Quant à la question du taux des allocations, la Cour relève que la disposition légale applicable (article 100, § 1er, de l’A.R. du 25/11/1991, tel qu’applicable à l’époque des faits) établi comme critère, non celui de l’exercice d’une activité professionnelle mais l’existence de revenus, la réglementation visant la perception concrète de ceux-ci.

Or, la Cour constate l’absence de tout revenu (de même que l’absence de déclaration de charges) dans le cadre de l’activité d’administrateur. Elle constate cependant que le dossier reprend une activité salariée et rouvre les débats pour permettre à Monsieur J. de s’expliquer sur ce point.

Intérêt de la décision

Le premier intérêt de la décision réside dans l’étendue de l’obligation de déclaration dans le cadre d’une activité accessoire. La Cour examine le caractère complet et adéquat de la déclaration, en se fondant sur la raison d’être de l’obligation. En l’espèce, elle retient que, pour ce qui est de l’activité de gestion journalière d’une société commerciale, la déclaration du mandat d’administrateur suffit, puisque celui-ci emporte l’exercice d’une telle activité (la Cour se fondant sur le caractère facultatif de la désignation d’un organe de gestion journalière au sein des sociétés commerciales).
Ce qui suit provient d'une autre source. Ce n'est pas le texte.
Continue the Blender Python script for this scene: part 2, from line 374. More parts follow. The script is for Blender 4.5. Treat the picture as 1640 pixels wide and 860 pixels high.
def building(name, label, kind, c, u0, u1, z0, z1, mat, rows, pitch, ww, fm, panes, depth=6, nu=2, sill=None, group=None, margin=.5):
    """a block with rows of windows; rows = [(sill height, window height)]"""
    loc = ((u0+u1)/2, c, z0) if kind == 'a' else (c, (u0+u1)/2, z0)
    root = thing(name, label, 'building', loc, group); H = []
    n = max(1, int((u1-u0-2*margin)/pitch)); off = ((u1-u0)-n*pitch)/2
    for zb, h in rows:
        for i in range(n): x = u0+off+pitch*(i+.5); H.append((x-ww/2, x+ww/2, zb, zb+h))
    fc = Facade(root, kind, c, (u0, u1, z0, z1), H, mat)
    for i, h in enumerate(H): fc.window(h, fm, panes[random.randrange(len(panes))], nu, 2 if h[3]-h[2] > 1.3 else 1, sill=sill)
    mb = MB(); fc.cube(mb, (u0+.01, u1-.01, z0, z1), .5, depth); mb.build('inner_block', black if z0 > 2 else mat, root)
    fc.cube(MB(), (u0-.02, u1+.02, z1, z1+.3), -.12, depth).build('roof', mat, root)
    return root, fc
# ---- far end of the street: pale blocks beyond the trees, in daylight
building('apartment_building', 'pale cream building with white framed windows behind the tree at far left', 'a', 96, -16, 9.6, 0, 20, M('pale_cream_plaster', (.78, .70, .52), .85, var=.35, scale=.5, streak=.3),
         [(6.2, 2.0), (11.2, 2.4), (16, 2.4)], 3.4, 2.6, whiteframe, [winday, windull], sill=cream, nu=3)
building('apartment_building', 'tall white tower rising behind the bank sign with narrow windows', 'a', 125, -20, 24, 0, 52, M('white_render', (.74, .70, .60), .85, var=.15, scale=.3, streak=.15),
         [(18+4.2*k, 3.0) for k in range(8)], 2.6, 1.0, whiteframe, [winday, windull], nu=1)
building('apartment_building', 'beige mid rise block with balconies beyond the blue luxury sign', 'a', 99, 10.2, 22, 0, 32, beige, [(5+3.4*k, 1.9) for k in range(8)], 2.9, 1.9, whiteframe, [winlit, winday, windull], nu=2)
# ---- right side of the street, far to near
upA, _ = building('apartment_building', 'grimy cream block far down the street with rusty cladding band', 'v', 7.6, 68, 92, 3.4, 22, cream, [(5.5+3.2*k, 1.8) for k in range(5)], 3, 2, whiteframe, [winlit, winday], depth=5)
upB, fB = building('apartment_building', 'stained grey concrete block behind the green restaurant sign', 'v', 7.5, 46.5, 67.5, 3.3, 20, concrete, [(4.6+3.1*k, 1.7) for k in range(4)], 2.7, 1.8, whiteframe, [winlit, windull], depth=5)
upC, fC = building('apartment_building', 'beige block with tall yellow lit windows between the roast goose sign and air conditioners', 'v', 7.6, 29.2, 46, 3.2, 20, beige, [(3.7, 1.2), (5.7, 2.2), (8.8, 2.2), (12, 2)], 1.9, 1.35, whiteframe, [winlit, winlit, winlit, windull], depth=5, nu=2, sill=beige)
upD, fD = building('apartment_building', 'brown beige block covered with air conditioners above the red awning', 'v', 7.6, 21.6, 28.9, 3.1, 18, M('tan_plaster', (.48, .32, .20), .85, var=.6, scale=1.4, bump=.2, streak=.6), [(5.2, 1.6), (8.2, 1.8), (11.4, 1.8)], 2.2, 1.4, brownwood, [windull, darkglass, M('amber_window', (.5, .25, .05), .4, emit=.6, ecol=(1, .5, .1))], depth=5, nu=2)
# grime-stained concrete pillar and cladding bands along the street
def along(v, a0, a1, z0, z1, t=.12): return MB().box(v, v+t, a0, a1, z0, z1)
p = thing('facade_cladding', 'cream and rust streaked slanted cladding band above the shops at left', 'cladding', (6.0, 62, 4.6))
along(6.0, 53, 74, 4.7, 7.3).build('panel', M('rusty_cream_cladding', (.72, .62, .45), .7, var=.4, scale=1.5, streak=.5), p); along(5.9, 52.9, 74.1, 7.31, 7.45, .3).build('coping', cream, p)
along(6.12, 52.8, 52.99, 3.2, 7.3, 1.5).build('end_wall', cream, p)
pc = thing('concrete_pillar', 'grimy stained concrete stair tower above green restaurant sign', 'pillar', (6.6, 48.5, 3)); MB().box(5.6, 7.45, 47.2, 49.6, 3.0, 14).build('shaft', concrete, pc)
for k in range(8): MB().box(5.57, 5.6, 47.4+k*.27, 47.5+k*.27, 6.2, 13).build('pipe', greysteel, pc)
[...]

Par ailleurs, l’arrêt rappelle que, pour la détermination du taux des allocations lié à la situation familiale, c’est le critère de perception de revenus qui doit être retenu dans le chef des membres de la famille cohabitant avec le chômeur et non celui de l’exercice d’une activité, qui pourrait conduire à la perception de revenus. Elle précise que la jurisprudence rendue sur la question de l’existence d’un travail (art. 45) dans le chef d’un chômeur mandataire de société ne s’applique pas dans le chef du membre de la famille pour la détermination du taux des allocations.